**Problem**
Reproduce the material in full, unchanged.

___ Data excerpt

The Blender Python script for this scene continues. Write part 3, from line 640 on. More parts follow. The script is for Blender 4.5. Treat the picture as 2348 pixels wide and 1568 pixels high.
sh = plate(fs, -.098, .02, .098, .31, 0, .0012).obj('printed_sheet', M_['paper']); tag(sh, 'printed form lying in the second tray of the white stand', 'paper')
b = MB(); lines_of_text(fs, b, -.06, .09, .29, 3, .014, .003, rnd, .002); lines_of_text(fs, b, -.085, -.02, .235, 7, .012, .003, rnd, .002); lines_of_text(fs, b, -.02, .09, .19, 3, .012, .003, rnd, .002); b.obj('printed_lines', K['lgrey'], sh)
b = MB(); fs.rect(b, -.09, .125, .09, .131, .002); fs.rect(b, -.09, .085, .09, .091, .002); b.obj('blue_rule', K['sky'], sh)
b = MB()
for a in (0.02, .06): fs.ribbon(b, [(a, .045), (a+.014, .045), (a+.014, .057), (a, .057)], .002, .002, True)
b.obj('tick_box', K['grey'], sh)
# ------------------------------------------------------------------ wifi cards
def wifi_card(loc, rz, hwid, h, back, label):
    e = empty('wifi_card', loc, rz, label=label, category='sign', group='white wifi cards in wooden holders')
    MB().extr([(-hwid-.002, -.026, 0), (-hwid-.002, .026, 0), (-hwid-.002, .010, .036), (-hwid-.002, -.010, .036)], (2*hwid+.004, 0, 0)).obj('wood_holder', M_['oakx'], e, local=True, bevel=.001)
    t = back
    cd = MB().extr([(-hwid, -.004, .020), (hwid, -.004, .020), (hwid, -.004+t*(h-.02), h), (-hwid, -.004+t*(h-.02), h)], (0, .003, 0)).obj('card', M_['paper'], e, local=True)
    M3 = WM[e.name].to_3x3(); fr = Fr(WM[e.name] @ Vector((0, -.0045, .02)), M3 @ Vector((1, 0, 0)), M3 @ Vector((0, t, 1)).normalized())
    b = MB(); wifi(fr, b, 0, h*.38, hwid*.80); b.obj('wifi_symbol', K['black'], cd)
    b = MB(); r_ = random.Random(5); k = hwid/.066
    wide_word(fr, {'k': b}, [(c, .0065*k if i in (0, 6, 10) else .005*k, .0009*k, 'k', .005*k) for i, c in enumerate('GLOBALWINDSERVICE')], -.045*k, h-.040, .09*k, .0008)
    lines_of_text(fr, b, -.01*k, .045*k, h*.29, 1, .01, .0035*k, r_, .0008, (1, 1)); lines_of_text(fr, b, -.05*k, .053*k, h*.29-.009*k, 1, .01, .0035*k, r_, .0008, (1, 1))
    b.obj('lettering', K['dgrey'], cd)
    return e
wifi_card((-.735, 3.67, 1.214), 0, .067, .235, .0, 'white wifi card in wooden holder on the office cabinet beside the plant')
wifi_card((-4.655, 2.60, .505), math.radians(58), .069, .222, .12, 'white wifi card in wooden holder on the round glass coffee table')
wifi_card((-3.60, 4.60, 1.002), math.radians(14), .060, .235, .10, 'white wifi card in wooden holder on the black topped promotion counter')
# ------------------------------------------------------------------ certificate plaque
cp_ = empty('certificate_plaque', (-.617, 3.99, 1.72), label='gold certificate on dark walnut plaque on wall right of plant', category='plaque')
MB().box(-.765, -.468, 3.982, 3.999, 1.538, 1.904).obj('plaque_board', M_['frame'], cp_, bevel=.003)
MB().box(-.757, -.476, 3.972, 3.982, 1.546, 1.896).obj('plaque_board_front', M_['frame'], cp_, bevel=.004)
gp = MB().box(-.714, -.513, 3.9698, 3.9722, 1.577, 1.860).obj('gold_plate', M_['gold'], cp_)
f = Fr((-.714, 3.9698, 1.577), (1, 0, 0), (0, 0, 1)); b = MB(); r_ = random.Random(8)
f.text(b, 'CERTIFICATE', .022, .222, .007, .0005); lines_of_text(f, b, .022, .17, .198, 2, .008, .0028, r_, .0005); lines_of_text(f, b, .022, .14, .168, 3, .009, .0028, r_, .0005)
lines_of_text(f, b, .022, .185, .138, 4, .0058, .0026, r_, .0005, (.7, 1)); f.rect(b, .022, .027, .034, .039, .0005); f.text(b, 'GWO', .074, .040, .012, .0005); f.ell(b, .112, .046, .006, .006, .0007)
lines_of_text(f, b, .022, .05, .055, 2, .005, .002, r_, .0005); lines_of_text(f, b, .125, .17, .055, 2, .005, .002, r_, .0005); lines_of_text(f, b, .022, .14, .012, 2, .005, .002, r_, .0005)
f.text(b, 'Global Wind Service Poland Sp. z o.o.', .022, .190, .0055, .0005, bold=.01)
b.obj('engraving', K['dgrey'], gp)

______

**Answer for this exercise**
The Blender Python script for this scene continues. Write part 3, from line 640 on. More parts follow. The script is for Blender 4.5. Treat the picture as 2348 pixels wide and 1568 pixels high.
sh = plate(fs, -.098, .02, .098, .31, 0, .0012).obj('printed_sheet', M_['paper']); tag(sh, 'printed form lying in the second tray of the white stand', 'paper')
b = MB(); lines_of_text(fs, b, -.06, .09, .29, 3, .014, .003, rnd, .002); lines_of_text(fs, b, -.085, -.02, .235, 7, .012, .003, rnd, .002); lines_of_text(fs, b, -.02, .09, .19, 3, .012, .003, rnd, .002); b.obj('printed_lines', K['lgrey'], sh)
b = MB(); fs.rect(b, -.09, .125, .09, .131, .002); fs.rect(b, -.09, .085, .09, .091, .002); b.obj('blue_rule', K['sky'], sh)
b = MB()
for a in (0.02, .06): fs.ribbon(b, [(a, .045), (a+.014, .045), (a+.014, .057), (a, .057)], .002, .002, True)
b.obj('tick_box', K['grey'], sh)
# ------------------------------------------------------------------ wifi cards
def wifi_card(loc, rz, hwid, h, back, label):
    e = empty('wifi_card', loc, rz, label=label, category='sign', group='white wifi cards in wooden holders')
    MB().extr([(-hwid-.002, -.026, 0), (-hwid-.002, .026, 0), (-hwid-.002, .010, .036), (-hwid-.002, -.010, .036)], (2*hwid+.004, 0, 0)).obj('wood_holder', M_['oakx'], e, local=True, bevel=.001)
    t = back
    cd = MB().extr([(-hwid, -.004, .020), (hwid, -.004, .020), (hwid, -.004+t*(h-.02), h), (-hwid, -.004+t*(h-.02), h)], (0, .003, 0)).obj('card', M_['paper'], e, local=True)
    M3 = WM[e.name].to_3x3(); fr = Fr(WM[e.name] @ Vector((0, -.0045, .02)), M3 @ Vector((1, 0, 0)), M3 @ Vector((0, t, 1)).normalized())
    b = MB(); wifi(fr, b, 0, h*.38, hwid*.80); b.obj('wifi_symbol', K['black'], cd)
    b = MB(); r_ = random.Random(5); k = hwid/.066
    wide_word(fr, {'k': b}, [(c, .0065*k if i in (0, 6, 10) else .005*k, .0009*k, 'k', .005*k) for i, c in enumerate('GLOBALWINDSERVICE')], -.045*k, h-.040, .09*k, .0008)
    lines_of_text(fr, b, -.01*k, .045*k, h*.29, 1, .01, .0035*k, r_, .0008, (1, 1)); lines_of_text(fr, b, -.05*k, .053*k, h*.29-.009*k, 1, .01, .0035*k, r_, .0008, (1, 1))
    b.obj('lettering', K['dgrey'], cd)
    return e
wifi_card((-.735, 3.67, 1.214), 0, .067, .235, .0, 'white wifi card in wooden holder on the office cabinet beside the plant')
wifi_card((-4.655, 2.60, .505), math.radians(58), .069, .222, .12, 'white wifi card in wooden holder on the round glass coffee table')
wifi_card((-3.60, 4.60, 1.002), math.radians(14), .060, .235, .10, 'white wifi card in wooden holder on the black topped promotion counter')
# ------------------------------------------------------------------ certificate plaque
cp_ = empty('certificate_plaque', (-.617, 3.99, 1.72), label='gold certificate on dark walnut plaque on wall right of plant', category='plaque')
MB().box(-.765, -.468, 3.982, 3.999, 1.538, 1.904).obj('plaque_board', M_['frame'], cp_, bevel=.003)
MB().box(-.757, -.476, 3.972, 3.982, 1.546, 1.896).obj('plaque_board_front', M_['frame'], cp_, bevel=.004)
gp = MB().box(-.714, -.513, 3.9698, 3.9722, 1.577, 1.860).obj('gold_plate', M_['gold'], cp_)
f = Fr((-.714, 3.9698, 1.577), (1, 0, 0), (0, 0, 1)); b = MB(); r_ = random.Random(8)
f.text(b, 'CERTIFICATE', .022, .222, .007, .0005); lines_of_text(f, b, .022, .17, .198, 2, .008, .0028, r_, .0005); lines_of_text(f, b, .022, .14, .168, 3, .009, .0028, r_, .0005)
lines_of_text(f, b, .022, .185, .138, 4, .0058, .0026, r_, .0005, (.7, 1)); f.rect(b, .022, .027, .034, .039, .0005); f.text(b, 'GWO', .074, .040, .012, .0005); f.ell(b, .112, .046, .006, .006, .0007)
lines_of_text(f, b, .022, .05, .055, 2, .005, .002, r_, .0005); lines_of_text(f, b, .125, .17, .055, 2, .005, .002, r_, .0005); lines_of_text(f, b, .022, .14, .012, 2, .005, .002, r_, .0005)
f.text(b, 'Global Wind Service Poland Sp. z o.o.', .022, .190, .0055, .0005, bold=.01)
b.obj('engraving', K['dgrey'], gp)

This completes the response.